On Being a Working Mother…

There’s always guilt. No matter what. If you are a mother, you know the type of guilt I mean.

When I had my daughter, I started HJMT COMMUNICATIONS, LLC. I often wondered to myself, if I did the right thing or if I should have stopped working. Yesterday, my daughter handed me an essay she wrote for school and it reaffirmed my decision to keep on working. Obviously I made an impact on her and was a role model for her. Here’s what she wrote:

Adults always ask children, “what do you want to be when you grow up?” At an early age, I probably would have answered with either “lawyer” or “doctor.” But as I grew up, I realized not only was I not very argumentative but I couldn’t handle the sight of blood. I knew I had to think of something more realistic. So, I put things in perspective. I thought long and hard about what I liked and what I was good at.
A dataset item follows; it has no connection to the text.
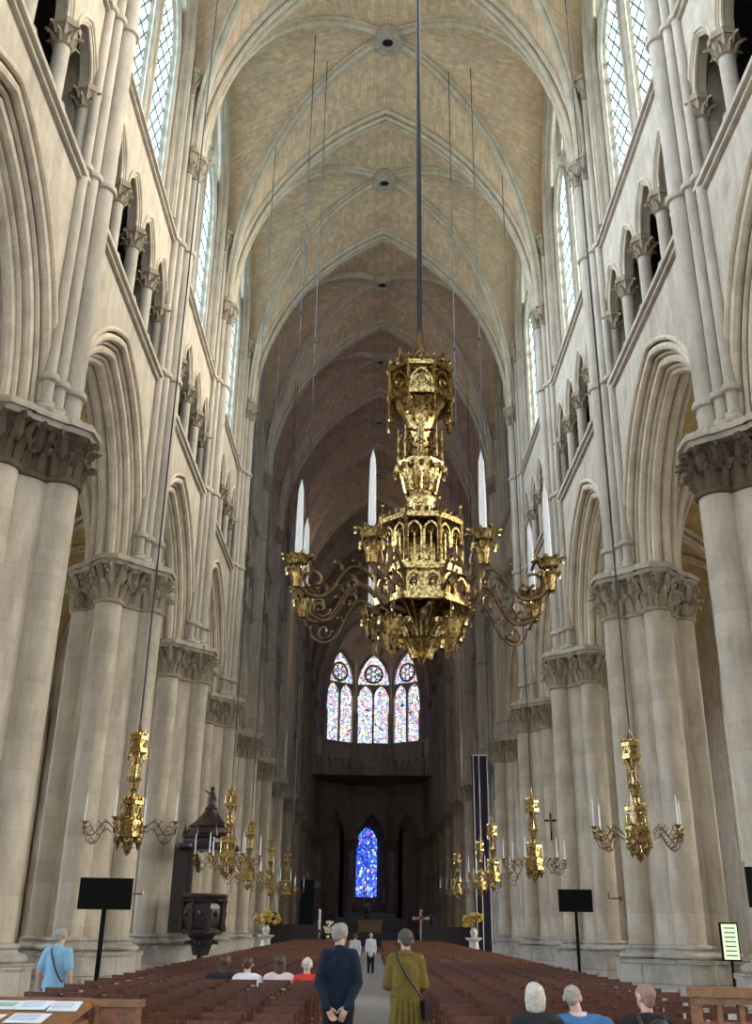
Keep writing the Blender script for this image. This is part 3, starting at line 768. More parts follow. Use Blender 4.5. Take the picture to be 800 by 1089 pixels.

As a child and even to this day, I have worked at my mother’s public relations firm doing various tastks to earn some money. I have always thoroughly enjoyed my time there. Then it hit me, what was always right in front of me. I could do public relations. It is something I take pleasure in and I am good at it too. But, as I was flipping through InStyle Magazine, I had an epiphany. I also really like fashion. I have always had a desire to dress in the latest trends and look my best. I have a keen eye for what looks good and what doesn’t. Something I have done since I was a little girl was look at people’s outfits and think of how I could imprve them b having their outfits be more flattering for their body types.

In 10th grade, I took Studio Art in Fashion Design and learned that I had no artistic ability. So being a fashion designer was clearly out of the question. Then I took a step back and combined my two interests. I could study public relations, like my mother, and focus on the fashion and beauty industry.

I wouldn’t say that I necessarily found my calling but instead, I would say it found me. It looked me right in the eye, called my name and provided me with answers on how to live my life. I know that often peope do not know what his/her calling is and I am lucky to have found mine early on.